Justified Changed TV Without Us Even Noticing
It wasn’t Peak TV. It was better.

Calling the main character of a series “A law enforcement officer who doesn’t play by the rules” can sum up the lead role of so many cop shows. A renegade who takes justice into his (or her, but statistically, his) hands, but it all works out because of a strong moral character. It’s a classic, but it’s a classic for a reason: rooting for the good guy even in the face of others not believing in him is one of the most enduring narrative devices of all time.
But in 2010, amid one of the best ages for TV ever, one series took this tired formula and breathed new life into it not through a new twist on the premise but simply by carefully crafting perfectly honed characters and a compelling story. And in doing so, Justified quietly changed the cop show game forever.
Walton Goggins and Timothy Olyphant create magic as Boyd Crowder and Raylan Givens.
Justified has your classic police drama setup: Raylan Givens (Timothy Olyphant) is a U.S. Marshal enforcing his own brand of justice in Appalachian Kentucky, but even that synopsis is a vast oversimplification. Based on Elmore Leonard’s Raylan Givens books, Justified takes the police drama and elevates it in every way. There are no “procedurals” here — the cases are complex and never repetitive, and the interpersonal drama always takes the front seat thanks to an all-star bench of supporting actors.

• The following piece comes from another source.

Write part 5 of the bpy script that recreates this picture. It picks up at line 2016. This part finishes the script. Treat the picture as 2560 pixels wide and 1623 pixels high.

Leading the supporting cast is Boyd Crowder, played with trademark enthusiasm by Walton Goggins. His wide-eyed fanaticism as Boyd is constantly a scene-stealer. Raylan and Boyd share a history — they “dug coal together,” as Boyd loves to remind him — but Boyd is a longtime criminal in Harlan County, and Raylan can never quite trust him.
Under the careful supervision of Graham Yost, now serving as the showrunner for Apple TV+’s hit sci-fi series Silo, Justified never got stale. While other shows like Mad Men and Breaking Bad were seizing the spotlight, Justified was quietly churning out some of the best crime drama ever, constantly re-examining its own morals without ever overstaying its welcome. Through constantly changing season-long villains and episodic crimes punctuating it, it feels like one of the last truly great classic TV shows.
Timothy Olyphant as Cobb Vanth in The Mandalorian was heavily influenced by Justified.
Justified may not have had the same cultural footprint as its contemporaries, but its influence is still prevalent even today. The series had a more metropolitan reboot in the 2023 series Justified: City Primeval, which brought Harlan to Detroit. You can draw a straight line from it to other neo-westerns like Fallout and The Mandalorian, and Goggins and Olyphant basically play sci-fi versions of their Justified characters in them.
Justified was just like its main character: unassuming, plain-spoken, but quietly genius and underpraised. In the streaming era full of miniseries structures and a departure from traditional storytelling, it’s a breath of fresh air, even if it was the last gasps of a dying era.